Donc à la page 67, le "je" de Sollers entend des phrases et le lecteur, quand il arrive au milieu de la page " loin des vieilles retraites et des vieilles flammes, loin des charniers indescriptibles" se surprend à murmurer  : « Merde, mais c'est du Rimbaud, ça ! ».

Eh oui ! C'est bien du Rimbaud "sur ondes ultracourtes, une écoute numérique des Illuminations", lui suggérera le "je" de Sollers.

Alors le lecteur saute sur son vieux Pléiade, celui de 1954 et lit et relit Les Illuminations. Relit encore. Déchiffre le "cut-up" de Sollers et se promet de relever le défi : « Qui fera mieux le dira et ça se saura. »

 

Il est juste qu'une fin fastueuse répare les
âges d'indigence, et qu'un jour de victoire nous
fasse oublier la honte. Il est bon de marcher sur
le sable rose et orange qu'a lavé le ciel vineux .
Il est normal que survivent de féeriques aristocraties
ultra-rhénanes, japonaises, guaranies
propres à recevoir la musique ancienne  (XXVIII) . L'Europe
s'éveille a peine après le déluge, loin des
vieilles fanfares d'héroïsme, loin des meurtriers
sans nom, loin des vieilles retraites et des vieilles
flammes, loin de ses charniers indescriptibles,
comme si une voix féminine arrivait enfin au
fond des volcans et des grottes arctiques (XXIX).
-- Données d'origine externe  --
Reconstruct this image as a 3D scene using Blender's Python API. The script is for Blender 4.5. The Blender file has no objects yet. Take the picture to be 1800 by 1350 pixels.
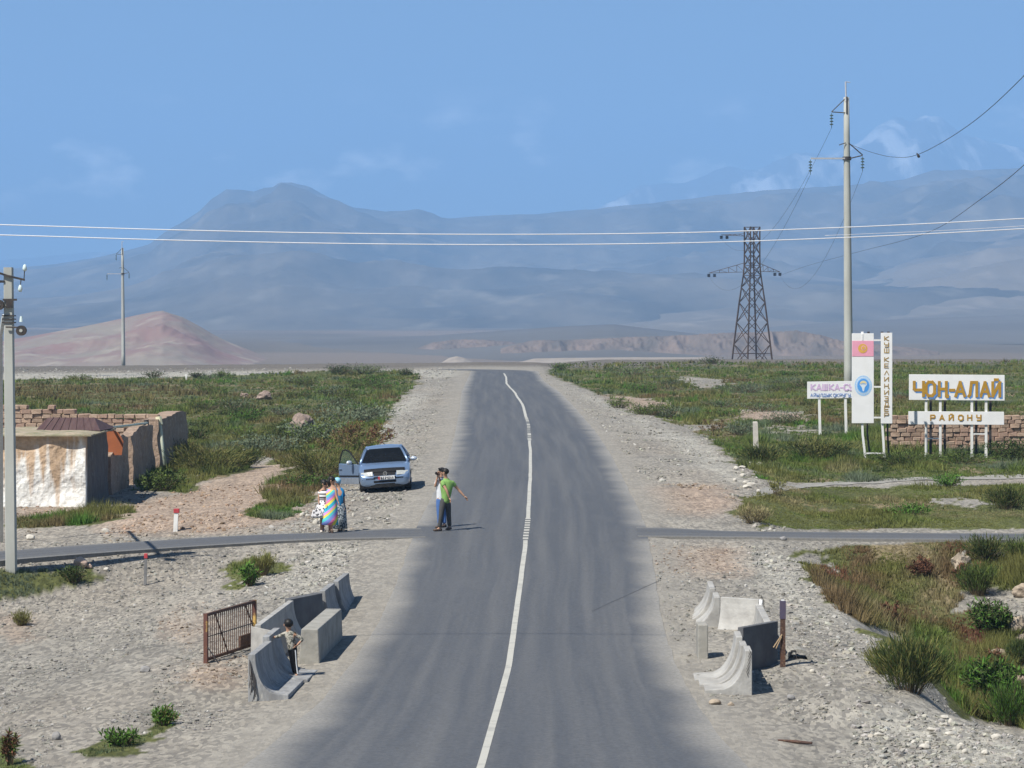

Quant à cet hôtel, dont je ne dirai pas le nom, ses
fenêtres et ses terrasses sont pleines d'éclairages,
de boissons et de brises riches, ouvertes à l'esprit
des vovageurs et des nobles (XXX). Certes, il v a un
moment d'étuve, de mers enlevées et d'embrasements
souterrains, et la planète est emportée
dans des exterminations conséquentes,(XXXII) mais
cette catastrophe n'empêche pas les voyageurs
d'éprouver la nouveauté chimique et de trouver
en elle leur fortune personnelle. C'est un Vaisseau
s'éclairent sans fin des stocks d'études.
Sur cette Arche, chassés par l'extase harmonique,
un couple de jeunesse s'isole, chante et se poste (XXXIII).


Les Voyageurs du Temps, p. 67.


Les chiffres romains renvoient aux Illuminations "cutées".

 

 

* Sollers en Folio, c'est enrichir son Musée personnel portatif dont parlait Malraux dans Le Musée imaginaire. Quel portrait de quel peintre illustrera Trésor d'amour — on y attend Stendhal, le roman récemment paru quand il sera édité en poche?  dans six mois, dans un an ? Choix du maquettiste ou de l'auteur ?

** Il renouvelle ce genre d'emprunt avec "la Divine Comédie". Mais ce n'est pas du plagiat, n'est-ce pas ! c'est un livre d'entretiens.